Copy nothing but the text: reproduce each line of the listing exactly and leave the pictures out.

• [SUPPLIED INFORMATION]:
--*--

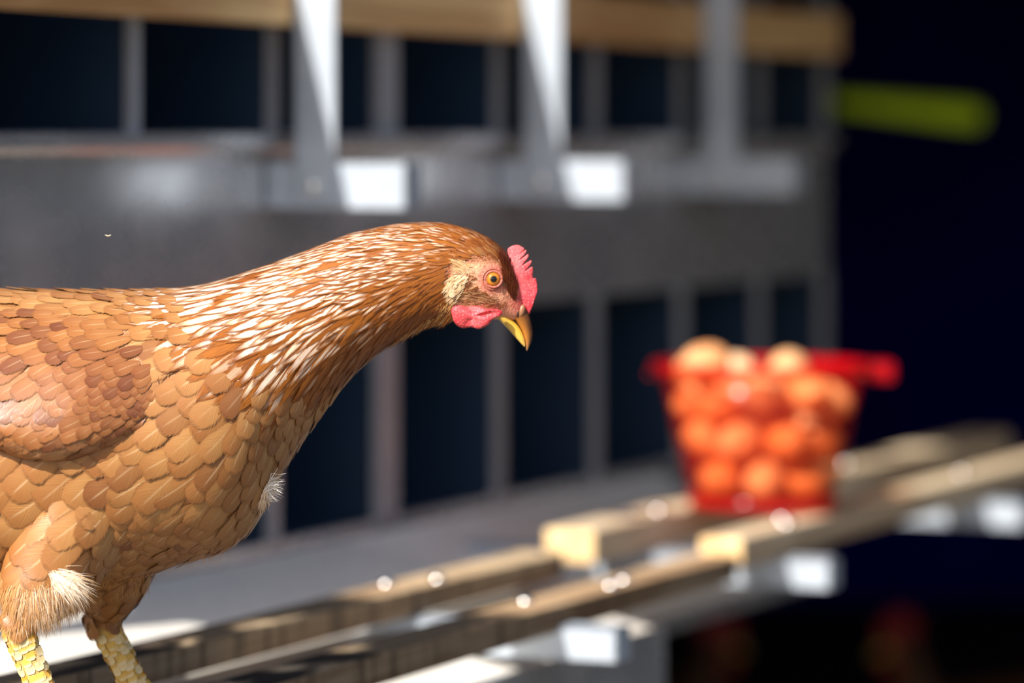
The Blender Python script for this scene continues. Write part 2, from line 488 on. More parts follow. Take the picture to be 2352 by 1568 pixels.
trunk = [(-440, 560, -425, 620, 25), (-390, 600, -370, 800, 95), (-310, 650, -320, 1040, 180), (-190, 668, -240, 1260, 245), (-50, 668, -80, 1360, 285), (100, 670, 120, 1362, 300),
         (230, 670, 290, 1325, 300), (330, 671, 430, 1285, 290), (420, 666, 538, 1245, 275), (480, 656, 612, 1155, 250),
         (530, 643, 643, 1085, 225), (585, 624, 678, 1028, 198), (640, 605, 716, 975, 172), (700, 583, 768, 905, 150),
         (760, 559, 822, 845, 130), (820, 538, 876, 802, 113), (880, 524, 930, 772, 100), (940, 516, 982, 745, 90),
         (1000, 514, 1026, 736, 80), (1050, 521, 1068, 735, 72), (1095, 535, 1104, 734, 66), (1135, 556, 1130, 734, 58),
         (1163, 588, 1148, 734, 47), (1186, 640, 1162, 734, 36), (1203, 690, 1178, 736, 25), (1210, 712, 1192, 736, 16)]
V0, F0 = loft(trunk, YH, 36, 4, 2.05)
# eye socket brow is left to the skin; legs
FN, FF = bank(-0.870, 0.322, NEARF), bank(-0.768, 0.324, NEARF)
YN, YF = FN.y, FF.y
def add(vf):
    global V0, F0
    o = len(V0); V0 = V0 + vf[0]; F0 = F0 + [tuple(i + o for i in q_) for q_ in vf[1]]
px2 = lambda r, Y: r * Y / FPX
def leg(Y, hock, foot, knee, thigh_r):
    hk = P(hock[0], hock[1], Y)
    kn = P(knee[0], knee[1], (Y * 2 + YH) / 3 + 0.0)
    top = P(knee[0] - 60, knee[1] - 170, (Y + YH) / 2)
    lo = hk + (kn - hk) * 0.08
    add(tube([top, kn, kn.lerp(hk, 0.4), kn.lerp(hk, 0.75), lo], [px2(thigh_r, Y), px2(thigh_r, Y), px2(thigh_r * 0.78, Y), px2(thigh_r * 0.55, Y), px2(40, Y)], 18))
    ft = foot + Vector((-0.004, 0, 0.010))
    ds = (ft - hk)
    add(tube([hk - ds * 0.06 + Vector((0.002, 0, 0.0)), hk, hk + ds * 0.12, hk + ds * 0.5, hk + ds * 0.85, ft],
             [px2(22, Y), px2(38, Y), px2(37, Y), px2(33, Y), px2(34, Y), px2(37, Y)], 14,
             [px2(20, Y), px2(30, Y), px2(28, Y), px2(24, Y), px2(26, Y), px2(34, Y)]))
    # toes grip the slat
    for ang, ln, back in ((-62, 0.034, 0), (-22, 0.036, 0), (16, 0.034, 0), (180, 0.028, 1)):
        a = math.radians(ang)
        d = DN * math.cos(a) + DU * math.sin(a)
        reach = (0.026 if not back else 0.024) / max(0.45, abs(math.cos(a)))
        p0 = foot + Vector((-0.002, 0, 0.009))
        p1 = foot + d * reach * 0.5 + Vector((0, 0, 0.010))
        p2 = foot + d * reach * 0.95 + Vector((0, 0, 0.004))
        p3 = foot + d * (reach + 0.004) + Vector((0, 0, -0.008))
        p4 = foot + d * (reach + 0.003) + Vector((0, 0, -0.020))
        add(tube([p0, p1, p2, p3, p4], [0.0068, 0.0058, 0.005, 0.0042, 0.0014], 10))
leg(YN, (33, 1428), FN, (165, 1235), 135)
leg(YF, (232, 1418), FF, (275, 1270), 105)
tmp = mesh_obj('tmp', V0, F0, None)
rm = tmp.modifiers.new('r', 'REMESH'); rm.mode = 'VOXEL'; rm.voxel_size = 0.0021; rm.use_smooth_shade = True
sm = tmp.modifiers.new('s', 'SMOOTH'); sm.factor = 0.5; sm.iterations = 6
dg = bpy.context.evaluated_depsgraph_get()
body_me = bpy.data.meshes.new_from_object(tmp.evaluated_get(dg))
bpy.data.objects.remove(tmp)
body_me.name = 'body'
BV = [v.co.copy() for v in body_me.vertices]
BN_ = [v.normal.copy() for v in body_me.vertices]
bvh = BVHTree.FromPolygons(BV, [tuple(p.vertices) for p in body_me.polygons])

# ---- colour of skin and down
def inpoly(x, y, poly):
    c = False; j = len(poly) - 1
    for i in range(len(poly)):
        xi, yi = poly[i]; xj, yj = poly[j]
        if (yi > y) != (yj > y) and x < (xj - xi) * (y - yi) / (yj - yi) + xi: c = not c
        j = i
    return c
def pdist(x, y, poly):
    best = 1e9
    for i in range(len(poly)):
        ax, ay = poly[i - 1]; bx, by = poly[i]
        dx, dy = bx - ax, by - ay
        t = max(0, min(1, ((x - ax) * dx + (y - ay) * dy) / (dx * dx + dy * dy + 1e-9)))
        best = min(best, math.hypot(x - ax - dx * t, y - ay - dy * t))
    return best
FACE = [(1048, 612), (1075, 606), (1108, 604), (1140, 606), (1160, 620), (1176, 650), (1186, 668), (1196, 655), (1222, 690), (1225, 745), (1150, 745), (1120, 726), (1085, 706), (1048, 700), (1034, 672), (1036, 640)]
def mixc(a, b, t): return tuple(x + (y - x) * t for x, y in zip(a, b))
def clamp(x, a=0.0, b=1.0): return max(a, min(b, x))
DOWN = sl(176, 112, 52); SKIN_C = sl(228, 168, 128); SKIN_R = sl(186, 40, 50); SKIN_P = sl(204, 84, 80); YEL = sl(226, 186, 92)
def body_col(co):
    x, y = pix(co)
    if y > 1408 and x < 600:
        hn = 1428 if co.y < YH else 1428
        t = clamp((y - (1432 if co.y < YH else 1436)) / 16)
        return mixc(sl(170, 108, 52), YEL, t)
    if x > 1020:
        inside = inpoly(x, y, FACE); d = pdist(x, y, FACE)
        w = clamp(0.5 + (d if inside else -d) / 10)
        c = SKIN_C
        de = math.hypot((x - 1133) / 1.0, (y - 641))
        c = mixc(c, SKIN_P, clamp(1 - abs(de - 27) / 18) * 0.8)
        c = mixc(c, SKIN_R, clamp(1.25 - math.hypot((x - 1200) / 46, (y - 690) / 56)))
        c = mixc(c, SKIN_R, clamp(1 - math.hypot((x - 1140) / 40, (y - 706) / 22)) * 0.6)
        c = mixc(c, SKIN_R, clamp(1.1 - math.hypot((x - 1166) / 34, (y - 630) / 34)) * 0.75)
        return mixc(sl(140, 74, 30), c, w)
    return DOWN
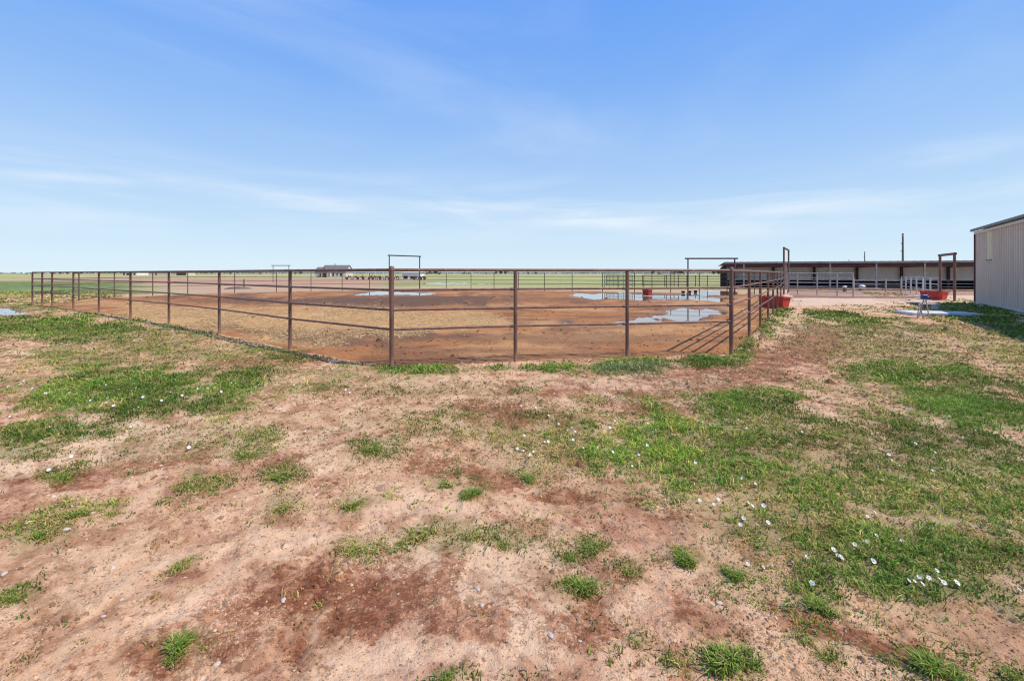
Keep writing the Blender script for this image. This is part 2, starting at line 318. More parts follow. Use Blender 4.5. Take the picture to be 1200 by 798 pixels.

--*--

• [FINAL RESULT]:
The Blender Python script for this scene continues. Write part 2, from line 488 on. More parts follow. Take the picture to be 2352 by 1568 pixels.
trunk = [(-440, 560, -425, 620, 25), (-390, 600, -370, 800, 95), (-310, 650, -320, 1040, 180), (-190, 668, -240, 1260, 245), (-50, 668, -80, 1360, 285), (100, 670, 120, 1362, 300),
         (230, 670, 290, 1325, 300), (330, 671, 430, 1285, 290), (420, 666, 538, 1245, 275), (480, 656, 612, 1155, 250),
         (530, 643, 643, 1085, 225), (585, 624, 678, 1028, 198), (640, 605, 716, 975, 172), (700, 583, 768, 905, 150),
         (760, 559, 822, 845, 130), (820, 538, 876, 802, 113), (880, 524, 930, 772, 100), (940, 516, 982, 745, 90),
         (1000, 514, 1026, 736, 80), (1050, 521, 1068, 735, 72), (1095, 535, 1104, 734, 66), (1135, 556, 1130, 734, 58),
         (1163, 588, 1148, 734, 47), (1186, 640, 1162, 734, 36), (1203, 690, 1178, 736, 25), (1210, 712, 1192, 736, 16)]
V0, F0 = loft(trunk, YH, 36, 4, 2.05)
# eye socket brow is left to the skin; legs
FN, FF = bank(-0.870, 0.322, NEARF), bank(-0.768, 0.324, NEARF)
YN, YF = FN.y, FF.y
def add(vf):
    global V0, F0
    o = len(V0); V0 = V0 + vf[0]; F0 = F0 + [tuple(i + o for i in q_) for q_ in vf[1]]
px2 = lambda r, Y: r * Y / FPX
def leg(Y, hock, foot, knee, thigh_r):
    hk = P(hock[0], hock[1], Y)
    kn = P(knee[0], knee[1], (Y * 2 + YH) / 3 + 0.0)
    top = P(knee[0] - 60, knee[1] - 170, (Y + YH) / 2)
    lo = hk + (kn - hk) * 0.08
    add(tube([top, kn, kn.lerp(hk, 0.4), kn.lerp(hk, 0.75), lo], [px2(thigh_r, Y), px2(thigh_r, Y), px2(thigh_r * 0.78, Y), px2(thigh_r * 0.55, Y), px2(40, Y)], 18))
    ft = foot + Vector((-0.004, 0, 0.010))
    ds = (ft - hk)
    add(tube([hk - ds * 0.06 + Vector((0.002, 0, 0.0)), hk, hk + ds * 0.12, hk + ds * 0.5, hk + ds * 0.85, ft],
             [px2(22, Y), px2(38, Y), px2(37, Y), px2(33, Y), px2(34, Y), px2(37, Y)], 14,
             [px2(20, Y), px2(30, Y), px2(28, Y), px2(24, Y), px2(26, Y), px2(34, Y)]))
    # toes grip the slat
    for ang, ln, back in ((-62, 0.034, 0), (-22, 0.036, 0), (16, 0.034, 0), (180, 0.028, 1)):
        a = math.radians(ang)
        d = DN * math.cos(a) + DU * math.sin(a)
        reach = (0.026 if not back else 0.024) / max(0.45, abs(math.cos(a)))
        p0 = foot + Vector((-0.002, 0, 0.009))
        p1 = foot + d * reach * 0.5 + Vector((0, 0, 0.010))
        p2 = foot + d * reach * 0.95 + Vector((0, 0, 0.004))
        p3 = foot + d * (reach + 0.004) + Vector((0, 0, -0.008))
        p4 = foot + d * (reach + 0.003) + Vector((0, 0, -0.020))
        add(tube([p0, p1, p2, p3, p4], [0.0068, 0.0058, 0.005, 0.0042, 0.0014], 10))
leg(YN, (33, 1428), FN, (165, 1235), 135)
leg(YF, (232, 1418), FF, (275, 1270), 105)
tmp = mesh_obj('tmp', V0, F0, None)
rm = tmp.modifiers.new('r', 'REMESH'); rm.mode = 'VOXEL'; rm.voxel_size = 0.0021; rm.use_smooth_shade = True
sm = tmp.modifiers.new('s', 'SMOOTH'); sm.factor = 0.5; sm.iterations = 6
dg = bpy.context.evaluated_depsgraph_get()
body_me = bpy.data.meshes.new_from_object(tmp.evaluated_get(dg))
bpy.data.objects.remove(tmp)
body_me.name = 'body'
BV = [v.co.copy() for v in body_me.vertices]
BN_ = [v.normal.copy() for v in body_me.vertices]
bvh = BVHTree.FromPolygons(BV, [tuple(p.vertices) for p in body_me.polygons])

# ---- colour of skin and down
def inpoly(x, y, poly):
    c = False; j = len(poly) - 1
    for i in range(len(poly)):
        xi, yi = poly[i]; xj, yj = poly[j]
        if (yi > y) != (yj > y) and x < (xj - xi) * (y - yi) / (yj - yi) + xi: c = not c
        j = i
    return c
def pdist(x, y, poly):
    best = 1e9
    for i in range(len(poly)):
        ax, ay = poly[i - 1]; bx, by = poly[i]
        dx, dy = bx - ax, by - ay
        t = max(0, min(1, ((x - ax) * dx + (y - ay) * dy) / (dx * dx + dy * dy + 1e-9)))
        best = min(best, math.hypot(x - ax - dx * t, y - ay - dy * t))
    return best
FACE = [(1048, 612), (1075, 606), (1108, 604), (1140, 606), (1160, 620), (1176, 650), (1186, 668), (1196, 655), (1222, 690), (1225, 745), (1150, 745), (1120, 726), (1085, 706), (1048, 700), (1034, 672), (1036, 640)]
def mixc(a, b, t): return tuple(x + (y - x) * t for x, y in zip(a, b))
def clamp(x, a=0.0, b=1.0): return max(a, min(b, x))
DOWN = sl(176, 112, 52); SKIN_C = sl(228, 168, 128); SKIN_R = sl(186, 40, 50); SKIN_P = sl(204, 84, 80); YEL = sl(226, 186, 92)
def body_col(co):
    x, y = pix(co)
    if y > 1408 and x < 600:
        hn = 1428 if co.y < YH else 1428
        t = clamp((y - (1432 if co.y < YH else 1436)) / 16)
        return mixc(sl(170, 108, 52), YEL, t)
    if x > 1020:
        inside = inpoly(x, y, FACE); d = pdist(x, y, FACE)
        w = clamp(0.5 + (d if inside else -d) / 10)
        c = SKIN_C
        de = math.hypot((x - 1133) / 1.0, (y - 641))
        c = mixc(c, SKIN_P, clamp(1 - abs(de - 27) / 18) * 0.8)
        c = mixc(c, SKIN_R, clamp(1.25 - math.hypot((x - 1200) / 46, (y - 690) / 56)))
        c = mixc(c, SKIN_R, clamp(1 - math.hypot((x - 1140) / 40, (y - 706) / 22)) * 0.6)
        c = mixc(c, SKIN_R, clamp(1.1 - math.hypot((x - 1166) / 34, (y - 630) / 34)) * 0.75)
        return mixc(sl(140, 74, 30), c, w)
    return DOWN
Keep writing the Blender script for this image. This is part 2, starting at line 318. More parts follow. Use Blender 4.5. Take the picture to be 1200 by 798 pixels.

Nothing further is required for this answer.